Jak dodał, pozwy zostaną skierowane przeciwko tym mediom, które przypisywały słowa "widziały gały, co brały" wiceministrowi Rzymkowskiemu. Zaznaczył, że wiceszef MEiN przeprosił za swoje słowa, "bo jest kulturalnym człowiekiem i nigdy nie chciał urazić nauczycieli".
"Zawsze znajdzie się powód do narzekania"
Zapytaliśmy pracowników szkoły w Łowiczu, jak oni odnoszą się do wypowiedzi ministra. - Jestem pracownikiem administracji, zarabiam niedużo, ale zawsze znajdzie się powód do narzekania - powiedział mężczyzna, który pełni funkcję kierownika administracji w placówce. Nauczyciele również nie mieli pretensji do ministra o jego wypowiedź z czwartku.
Trwa ładowanie wpisu: twitter
Uczniowie, z którymi rozmawialiśmy byli niezbyt zadowoleni z wizyty ministra w ich szkole. Powód? Chcą już po prostu opuścić mury szkoły i rozpocząć wakacje. Kiedy pytaliśmy ich, czy słyszeli wypowiedź ministra o 11 tysiącach mówili, że nie mają pojęcia, o co chodzi. - Polityka nas nie obchodzi - dodają.
Minister Rzymkowski na konferencji prasowej odniósł się także do zmian w Karcie Nauczyciela.

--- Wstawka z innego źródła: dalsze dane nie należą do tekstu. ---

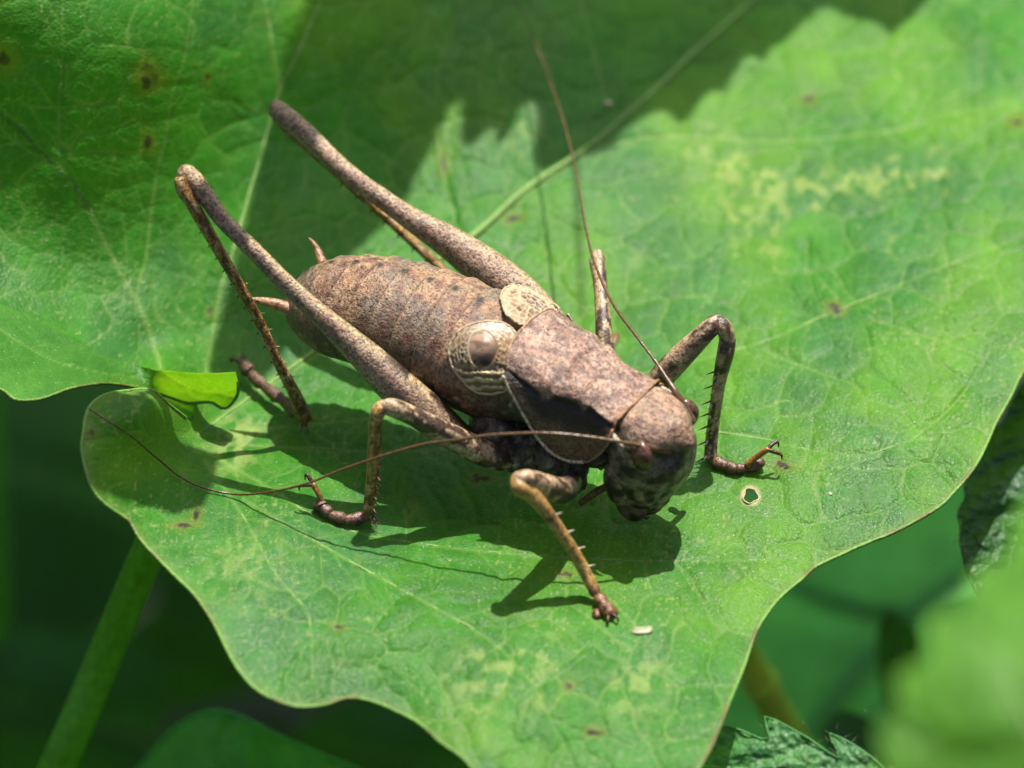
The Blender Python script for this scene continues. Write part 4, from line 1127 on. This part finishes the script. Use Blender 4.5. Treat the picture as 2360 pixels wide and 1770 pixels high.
wing([(1125, 743), (1158, 747), (1180, 760), (1190, 778), (1188, 810), (1182, 842), (1188, 872), (1178, 895), (1153, 908), (1120, 912), (1087, 901), (1063, 876), (1044, 850), (1035, 817), (1039, 793), (1058, 766), (1087, 750)], (1112, 815), .018, .016, col_right, 1)
wing([(1150, 690), (1157, 674), (1180, 664), (1220, 674), (1261, 701), (1284, 722), (1262, 742), (1238, 752), (1222, 758), (1201, 757), (1180, 744), (1161, 725)], (1212, 710), .016, .010, col_left, 2)

# ================================================================ NEIGHBOURING LEAVES
def plane_h(p0, p1, p2, bend=()):
    """heights through three points plus extra control points"""
    return tps([p0, p1, p2] + list(bend))

def simple_leaf(name, label, poly, ctrl, mat, veins, seed, step=7, group=None, shift=None, base=(.04, .14, .022), alt=(.06, .17, .02), blue=(.04, .125, .045), pale=(.10, .2, .05),
                relief=.02, gap=150, ln=200, w1=6, cell=60, cellw=.3, cat='leaf', margin=.008, stalk=None):
    hf = tps(ctrl)
    poly = np.asarray(poly, float)
    c0 = on_surf(hf, poly.mean(0)[None], 0, shift)[0]
    T = thing(name, label, cat, c0, group)
    build_blade('blade', poly, hf, step, mat, T, veins, seed, base, alt, blue, pale, relief, gap, ln, w1, cell, cellw, 1, shift)
    for (v, w) in veins[:1]:
        q = curve(np.array(v, float), 50)
        cc = on_surf(hf, q, -relief * .9, shift)
        vv, ff, _, _, _ = tube(cc, np.linspace(1, .4, 50) * w1 * w * .0022, 50, 8, cap=False)
        make_obj('midrib', vv, ff, M_VEIN, T, np.array(pale) * (.8 + .4 * fbm(vv * 8, seed, 2))[:, None])
    if margin:
        cc = on_surf(hf, np.vstack([poly, poly[:1]]), 0, shift)
        vv, ff, _, _, _ = tube(cc, np.full(len(cc), margin), max(60, len(cc) * 2), 6, cap=False)
        make_obj('leaf_margin', vv, ff, M_VEIN, T, np.array(base) * 1.3 * (.8 + .4 * fbm(vv * 8, seed, 2))[:, None])
    if stalk is not None:
        vv, ff, _, _, _ = tube(np.asarray(stalk[0], float), stalk[1], 40, 14)
        make_obj('leaf_stalk', vv, ff, M_STEM, T)
    return T, hf

# dark leaf below the frame's lower left
simple_leaf('mallow_leaf', 'dark green rounded leaf low at the foot of the leaf stalk', curve(np.array([(300, 1800), (330, 1760), (380, 1700), (440, 1655), (500, 1640), (560, 1655), (640, 1695), (740, 1740), (850, 1790), (930, 1880), (860, 2060), (600, 2120), (380, 2050), (290, 1920), (300, 1800)], float), 90)[:-1],
            [(300, 1800, -1.9), (500, 1640, -1.55), (800, 1765, -1.75), (600, 1900, -1.65), (380, 1700, -1.72), (860, 2060, -2.0), (380, 2050, -1.9), (560, 1720, -1.56)], M_LEAF,
            [([(600, 2080), (560, 1900), (510, 1700)], 1.0), ([(600, 2080), (400, 1850), (350, 1780)], .8), ([(600, 2080), (720, 1880), (800, 1790)], .8)], 21, 6, base=(.03, .20, .028), alt=(.034, .21, .024), blue=(.036, .19, .06), relief=.02,
            stalk=([P(600, 2080, -1.75), P(640, 2300, -2.4), P(700, 2700, -4)], (.05, .05, .06)))

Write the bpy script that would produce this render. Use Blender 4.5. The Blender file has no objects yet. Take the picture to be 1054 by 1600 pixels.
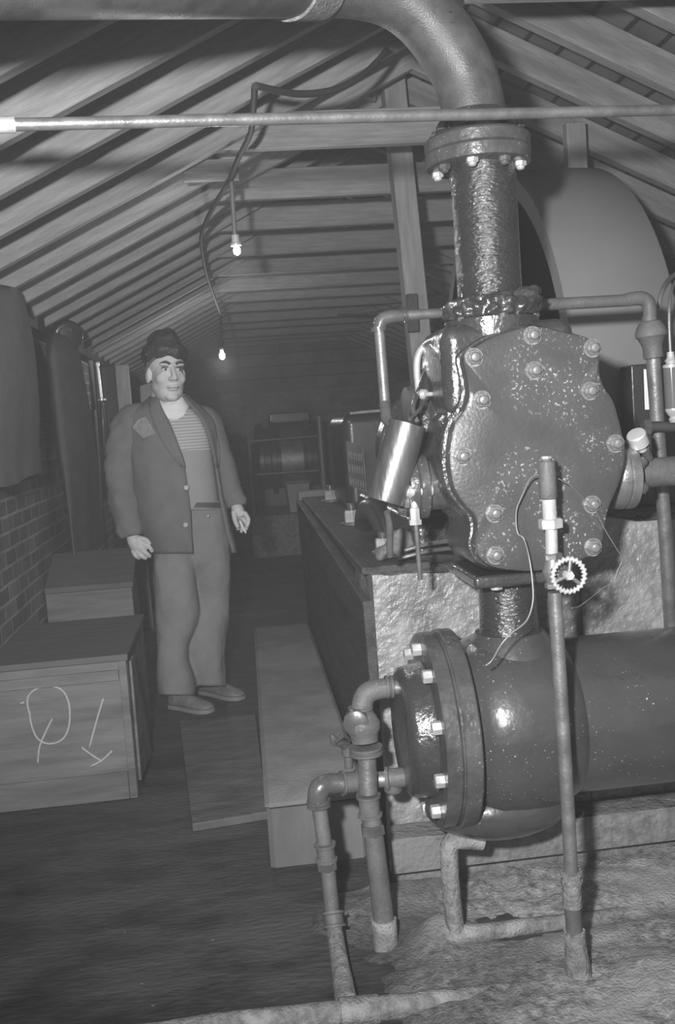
import bpy, bmesh, math, random
from mathutils import Vector, Matrix, noise

random.seed(7)
S = bpy.context.scene
COL = S.collection

# ------------------------------------------------------------------ camera
F, CX, CY, H = 1555.0, 527.0, 800.0, 1.31
_dy = Vector(((345 - CX) / F, -(670 - CY) / F, -1)).normalized()
_zw = Vector((1, .07, 0)).cross(_dy).normalized()
_xw = _dy.cross(_zw)
M = Matrix((_xw, _dy, _zw))
CAM = Vector((0, 0, H))
cd = bpy.data.cameras.new('camera')
cam = bpy.data.objects.new('camera', cd)
COL.objects.link(cam)
cd.sensor_fit = 'VERTICAL'
cd.sensor_height = 36.0
cd.lens = F / 1600 * 36
cd.clip_start = .02
cam.matrix_world = Matrix.Translation(CAM) @ M.to_4x4()
S.camera = cam

# ------------------------------------------------------------------ light
AMB = .40
w = bpy.data.worlds.new('world')
S.world = w
w.use_nodes = True
w.node_tree.nodes['Background'].inputs[0].default_value = (1, 1, 1, 1)
w.node_tree.nodes['Background'].inputs[1].default_value = AMB


def ray(x, y):
    return M @ Vector(((x - CX) / F, -(y - CY) / F, -1))


def P(x, y, Y):            # photo ray met with the plane at depth Y
    d = ray(x, y)
    return CAM + d * (Y / d.y)


def G(x, y, z):            # photo ray met with the level z
    d = ray(x, y)
    return CAM + d * ((z - H) / d.z)


fl = bpy.data.lights.new('flash', 'SPOT')
fl.energy = 520
fl.spot_size = math.radians(96)
fl.spot_blend = .9
fl.shadow_soft_size = .045
flash = bpy.data.objects.new('flash', fl)
COL.objects.link(flash)
flash.location = CAM + M @ Vector((-.24, .20, .02))
flash.rotation_euler = (P(640, 640, 4) - flash.location).to_track_quat('-Z', 'Y').to_euler()

HAZE = .017
S.view_settings.view_transform = 'Standard'
S.view_settings.look = 'None'
S.view_settings.gamma = 1
S.view_settings.use_curve_mapping = False
S.view_settings.exposure = 0.0
S.cycles.use_denoising = True
S.cycles.max_bounces = 6
S.cycles.diffuse_bounces = 4
S.cycles.volume_bounces = 0
S.cycles.sample_clamp_indirect = 3


# ------------------------------------------------------------------ materials
def mat(name, c1, c2=None, rough=.7, rough2=None, scale=6, detail=6, metal=0, bump=0, bscale=60, spec=.4,
        stretch=(1, 1, 1), specks=0, sscale=140, speckc=.8, coat=0, bdetail=4, c3=None, s3=1.5):
    m = bpy.data.materials.new(name)
    m.use_nodes = True
    nt = m.node_tree
    n, l = nt.nodes, nt.links
    b = n['Principled BSDF']
    b.inputs['Metallic'].default_value = metal
    b.inputs['Specular IOR Level'].default_value = spec
    b.inputs['Coat Weight'].default_value = coat
    b.inputs['Coat Roughness'].default_value = .12
    c2 = c1 if c2 is None else c2
    tc = n.new('ShaderNodeTexCoord')
    mp = n.new('ShaderNodeMapping')
    mp.inputs['Scale'].default_value = stretch
    l.new(tc.outputs['Object'], mp.inputs['Vector'])
    nz = n.new('ShaderNodeTexNoise')
    nz.inputs['Scale'].default_value = scale
    nz.inputs['Detail'].default_value = detail
    nz.inputs['Roughness'].default_value = .62
    l.new(mp.outputs[0], nz.inputs['Vector'])
    cr = n.new('ShaderNodeMapRange')
    cr.inputs['From Min'].default_value = .3
    cr.inputs['From Max'].default_value = .7
    cr.inputs['To Min'].default_value = c1
    cr.inputs['To Max'].default_value = c2
    l.new(nz.outputs['Fac'], cr.inputs['Value'])
    out = cr.outputs[0]
    if c3 is not None:                      # a second, larger stain pattern
        n3 = n.new('ShaderNodeTexNoise')
        n3.inputs['Scale'].default_value = s3
        n3.inputs['Detail'].default_value = 5
        l.new(mp.outputs[0], n3.inputs['Vector'])
        r3 = n.new('ShaderNodeMapRange')
        r3.inputs['From Min'].default_value = .52
        r3.inputs['From Max'].default_value = .64
        l.new(n3.outputs['Fac'], r3.inputs['Value'])
        mx = n.new('ShaderNodeMix')
        l.new(r3.outputs[0], mx.inputs[0])
        l.new(out, mx.inputs[2])
        mx.inputs[3].default_value = c3
        out = mx.outputs[0]
    if specks:  # flecks go into the colour, on oily metal as glints
        sn = n.new('ShaderNodeTexNoise')
        sn.inputs['Scale'].default_value = sscale
        sn.inputs['Detail'].default_value = 2
        l.new(tc.outputs['Object'], sn.inputs['Vector'])
        sr = n.new('ShaderNodeMapRange')
        sr.inputs['From Min'].default_value = specks
        sr.inputs['From Max'].default_value = specks + .035
        l.new(sn.outputs['Fac'], sr.inputs['Value'])
        kn = n.new('ShaderNodeTexNoise')          # specks come in patches
        kn.inputs['Scale'].default_value = 7
        kn.inputs['Detail'].default_value = 3
        l.new(tc.outputs['Object'], kn.inputs['Vector'])
        kr = n.new('ShaderNodeMapRange')
        kr.inputs['From Min'].default_value = .46
        kr.inputs['From Max'].default_value = .60
        l.new(kn.outputs['Fac'], kr.inputs['Value'])
        ml = n.new('ShaderNodeMath')
        ml.operation = 'MULTIPLY'
        l.new(sr.outputs[0], ml.inputs[0])
        l.new(kr.outputs[0], ml.inputs[1])
        mx = n.new('ShaderNodeMix')
        l.new(ml.outputs[0], mx.inputs[0])
        l.new(out, mx.inputs[2])
        mx.inputs[3].default_value = speckc
        out = mx.outputs[0]
    cc = n.new('ShaderNodeCombineColor')
    for i in range(3):
        l.new(out, cc.inputs[i])
    l.new(cc.outputs[0], b.inputs['Base Color'])
    if rough2 is None:
        b.inputs['Roughness'].default_value = rough
    else:
        rr = n.new('ShaderNodeMapRange')
        rr.inputs['From Min'].default_value = .35
        rr.inputs['From Max'].default_value = .65
        rr.inputs['To Min'].default_value = rough
        rr.inputs['To Max'].default_value = rough2
        l.new(nz.outputs['Fac'], rr.inputs['Value'])
        l.new(rr.outputs[0], b.inputs['Roughness'])
    if bump:
        bn = n.new('ShaderNodeTexNoise')
        bn.inputs['Scale'].default_value = bscale
        bn.inputs['Detail'].default_value = bdetail
        l.new(mp.outputs[0], bn.inputs['Vector'])
        bp = n.new('ShaderNodeBump')
        bp.inputs['Strength'].default_value = bump
        bp.inputs['Distance'].default_value = .01
        l.new(bn.outputs['Fac'], bp.inputs['Height'])
        l.new(bp.outputs[0], b.inputs['Normal'])
        l.new(bp.outputs[0], b.inputs['Coat Normal'])
    return m


def brick_mat(name, c1, c2, mortar, bw, bh, msize, axes=(1, 2), bump=.6, rough=.9, off=.5):
    m = mat(name, c1, c2, rough=rough)
    nt = m.node_tree
    n, l = nt.nodes, nt.links
    b = n['Principled BSDF']
    tc = [q for q in n if q.type == 'TEX_COORD'][0]
    sp = n.new('ShaderNodeSeparateXYZ')
    l.new(tc.outputs['Object'], sp.inputs[0])
    cb = n.new('ShaderNodeCombineXYZ')
    l.new(sp.outputs[axes[0]], cb.inputs[0])
    l.new(sp.outputs[axes[1]], cb.inputs[1])
    dn = n.new('ShaderNodeTexNoise')
    dn.inputs['Scale'].default_value = 7
    l.new(tc.outputs['Object'], dn.inputs['Vector'])
    vm = n.new('ShaderNodeVectorMath')
    vm.operation = 'SCALE'
    vm.inputs['Scale'].default_value = .012
    l.new(dn.outputs['Color'], vm.inputs[0])
    va = n.new('ShaderNodeVectorMath')
    l.new(cb.outputs[0], va.inputs[0])
    l.new(vm.outputs[0], va.inputs[1])
    bt = n.new('ShaderNodeTexBrick')
    bt.offset = off
    bt.inputs['Scale'].default_value = 1
    bt.inputs['Brick Width'].default_value = bw
    bt.inputs['Row Height'].default_value = bh
    bt.inputs['Mortar Size'].default_value = msize
    bt.inputs['Mortar Smooth'].default_value = .3
    bt.inputs['Color1'].default_value = (c1, c1, c1, 1)
    bt.inputs['Color2'].default_value = (c2, c2, c2, 1)
    bt.inputs['Mortar'].default_value = (mortar, mortar, mortar, 1)
    l.new(va.outputs[0], bt.inputs['Vector'])
    nz = n.new('ShaderNodeTexNoise')
    nz.inputs['Scale'].default_value = 3
    nz.inputs['Detail'].default_value = 8
    l.new(tc.outputs['Object'], nz.inputs['Vector'])
    mr = n.new('ShaderNodeMapRange')
    mr.inputs['From Min'].default_value = .3
    mr.inputs['From Max'].default_value = .7
    mr.inputs['To Min'].default_value = .55
    mr.inputs['To Max'].default_value = 1.35
    l.new(nz.outputs['Fac'], mr.inputs['Value'])
    vs = n.new('ShaderNodeVectorMath')
    vs.operation = 'SCALE'
    l.new(bt.outputs['Color'], vs.inputs[0])
    l.new(mr.outputs[0], vs.inputs['Scale'])
    l.new(vs.outputs[0], b.inputs['Base Color'])
    bp = n.new('ShaderNodeBump')
    bp.inputs['Strength'].default_value = bump
    bp.inputs['Distance'].default_value = .01
    bp.invert = True
    l.new(bt.outputs['Fac'], bp.inputs['Height'])
    l.new(bp.outputs[0], b.inputs['Normal'])
    return m


def stripe_mat(name, c1, c2, scale, axis='Z', rough=.95, bump=.5):
    m = mat(name, c1, c2, rough=rough)
    nt = m.node_tree
    n, l = nt.nodes, nt.links
    b = n['Principled BSDF']
    tc = [q for q in n if q.type == 'TEX_COORD'][0]
    wv = n.new('ShaderNodeTexWave')
    wv.bands_direction = axis
    wv.inputs['Scale'].default_value = scale
    wv.inputs['Distortion'].default_value = 1.2
    wv.inputs['Detail'].default_value = 2
    l.new(tc.outputs['Object'], wv.inputs['Vector'])
    mr = n.new('ShaderNodeMapRange')
    mr.inputs['To Min'].default_value = c1
    mr.inputs['To Max'].default_value = c2
    l.new(wv.outputs['Fac'], mr.inputs['Value'])
    cc = n.new('ShaderNodeCombineColor')
    for i in range(3):
        l.new(mr.outputs[0], cc.inputs[i])
    l.new(cc.outputs[0], b.inputs['Base Color'])
    bp = n.new('ShaderNodeBump')
    bp.inputs['Strength'].default_value = bump
    bp.inputs['Distance'].default_value = .006
    l.new(wv.outputs['Fac'], bp.inputs['Height'])
    l.new(bp.outputs[0], b.inputs['Normal'])
    return m


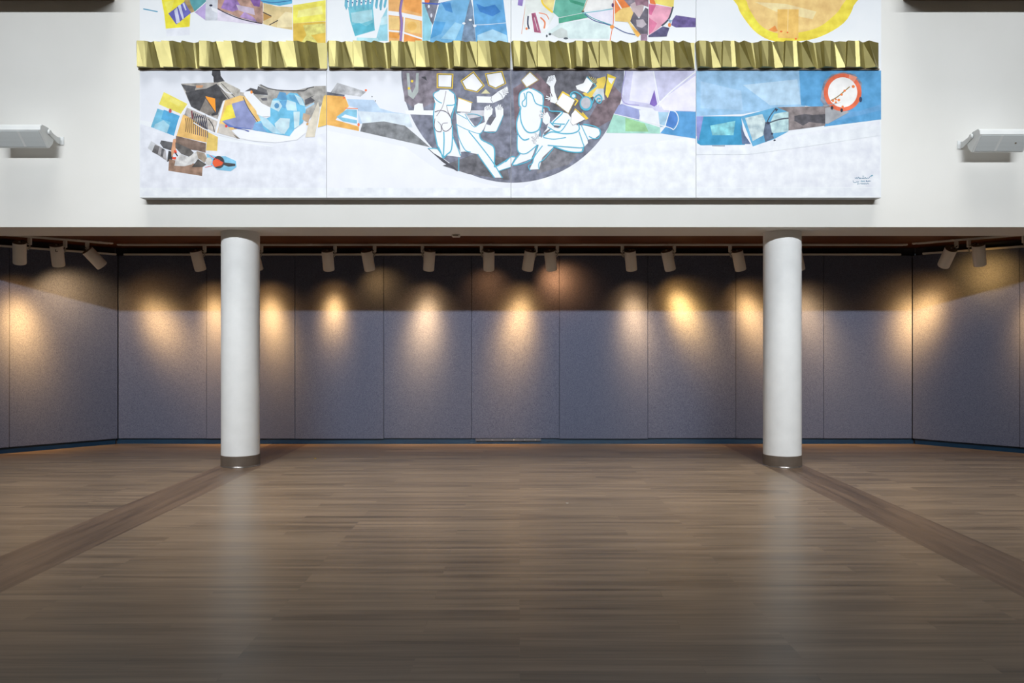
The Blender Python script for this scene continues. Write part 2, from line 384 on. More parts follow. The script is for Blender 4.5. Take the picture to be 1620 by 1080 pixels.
# wall, can centre u, stem u, target (u, v), power, cone deg, colour, label
SP = [
 ('L', 31, 47, (33, 535), 330, 46, WARM, 'leftmost white track spotlight, upright can on the left angled track'),
 ('L', 91, 103, (112, 500), 60, 88, PALE, 'second white track spotlight from the left, its looped cable hanging over the can'),
 ('L', 150, 138, (262, 525), 330, 40, WARM, 'white track spotlight on the left angled track tilted sharply towards the back wall'),
 ('B', 313.5, 323.6, (345, 530), 260, 44, WARM, 'white track spotlight just left of the left column, tilted to the right'),
 ('B', 404, 413.5, (434, 530), 330, 42, WARM, 'white track spotlight mostly hidden behind the top of the left column'),
 ('B', 519, 530, (529, 508), 215, 38, WARM, 'white track spotlight first to the right of the left column, over the bright oval'),
 ('B', 582.5, 592.5, (603, 462), 8, 90, WARM, 'white track spotlight second to the right of the left column, tilted right, nearly unlit'),
 ('B', 679, 668.4, (671, 538), 290, 45, PALE, 'white track spotlight with the stem on its left, above the tall pale glow'),
 ('B', 773.4, 761.7, (773, 462), 7, 90, RED, 'upright white track spotlight just left of the close pair at mid wall'),
 ('B', 836.5, 848, (816, 536), 330, 45, WARM, 'left white spotlight of the close pair at mid wall, tilted left'),
 ('B', 871, 881.7, (884, 448), 26, 80, ORG, 'right white spotlight of the close pair at mid wall, tilted right'),
 ('B', 998, 984.6, (1008, 536), 220, 45, PALE, 'white track spotlight third from the right column on its left side, stem on its left'),
 ('B', 1057.5, 1066.5, (1086, 505), 330, 44, YEL, 'white track spotlight throwing the slanting yellow beam, tilted right'),
 ('B', 1169, 1155, (1196, 522), 290, 44, WARM, 'white track spotlight just left of the right column, tilted right'),
 ('B', 1262, 1251, (1293, 545), 150, 54, PALE, 'white track spotlight hidden behind the right column, only its edge showing'),
 ('R', 1498.5, 1513, (1446, 520), 330, 46, WARM, 'white track spotlight on the right angled track tilted left to the corner'),
 ('R', 1549, 1532.6, (1562, 440), 26, 86, YEL, 'white track spotlight on the right angled track leaning right, with a dim yellow glow'),
 ('R', 1638, 1620, (1650, 520), 200, 46, WARM, 'white track spotlight cut off by the right edge of the picture'),
]
for i, (wl, uc, us, tg, pw, cone, col, lab) in enumerate(SP):
    if i == 0: r, hs = P_ROOT, P_HS
    else: r, hs = copy_spot()
    base = track_point(us, wl)
    r.location = base
    c0 = track_point(uc, wl); c0.z = 2.462          # can centre
    tw = 'B' if i == 2 else wl
    tgt = wall_point(tg[0], tg[1], tw)
    axis = (tgt-c0).normalized()
    if tgt.z > 1.9:                                   # dim floods: can still hangs steeply
        flat = Vector((axis.x, axis.y, 0)).normalized()
    lat = axis.copy()
    can = axis.copy()
    # the can itself leans about 24-30 degrees off vertical like its neighbours
    hlen = math.hypot(can.x, can.y); lim = .46*abs(can.z)
    if i not in (2, 15) and hlen > lim: can.x *= lim/hlen; can.y *= lim/hlen; can.normalize()
    q = (-can).to_track_quat('Z', 'Y')
    hs.location = c0-base; hs.rotation_mode = 'QUATERNION'; hs.rotation_quaternion = q
    # bracket arm from the swivel to the can side and a hanging cable
    top = Vector((0, 0, -.152)); R = q.to_matrix()
    side = (base-c0); side.z = 0
    sg = 1 if side.length == 0 else 1
    wdir = (side.normalized()); hp = (c0-base)
    att = hp + R @ Vector((0, 0, .055)) + wdir*(CR_*.99)
    bm = bmesh.new(); tube(bm, [top, top+(att-top)*.45+Vector((0, 0, -.012)), att, att + R @ Vector((0, 0, -.05))], .006)
    link('bracket_arm', bm, M['chrome'], r)
    capc = hp + R @ Vector((wdir.x*.03, wdir.y*.03, CLEN/2+.006))
    sw = Vector((0, 0, -.105)); big = 1.9 if i == 1 else 1
    mid = (capc+sw)/2
    pts = []
    for k in range(13):
        t = k/12; p = capc.lerp(sw, t); p.z += math.sin(math.pi*t)*(.03 if i != 1 else -.085); p.y -= (.05 if i != 1 else .13)*math.sin(math.pi*t)
        pts.append(p)
    bm = bmesh.new(); tube(bm, pts, .0042, 6); link('cable', bm, M['black'], r)
    # the lamp's own light, at the lens
    l = bpy.data.lights.new('lamp_light', 'SPOT'); l.energy = pw*(2.0 if cone < 70 else 1.2); l.color = col; l.spot_size = math.radians(110); l.spot_blend = .6; l.shadow_soft_size = .03; beam_profile(l, cone, col)
    lo = bpy.data.objects.new('lamp_light', l); C.objects.link(lo); lo.parent = r
    lo.location = (c0-base)+can*(CLEN/2+.004)
    lo.rotation_mode = 'QUATERNION'; lo.rotation_quaternion = (tgt-(c0+can*(CLEN/2))).to_track_quat('-Z', 'Y')
    tag(r, lab, 'spotlight', 'white track spotlights')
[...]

W czwartek zagłosowała za nimi sejmowa większość. - Robimy wszystko, by polepszyć warunki pracy nauczycieli - mówił minister Rzymkowski i dodał, że starają się również zachęcić młodych do wybrania tej ścieżki zawodowej.
Nowelizacja oznacza m.in. mniej stopni awansu zawodowego, a także wyższą pensję dla początkujących nauczycieli. Ci z większym doświadczeniem na podwyżki jednak nie mają co liczyć. Propozycje opozycji, które tego dotyczyły, zostały odrzucone głosami posłów z koalicji rządzącej.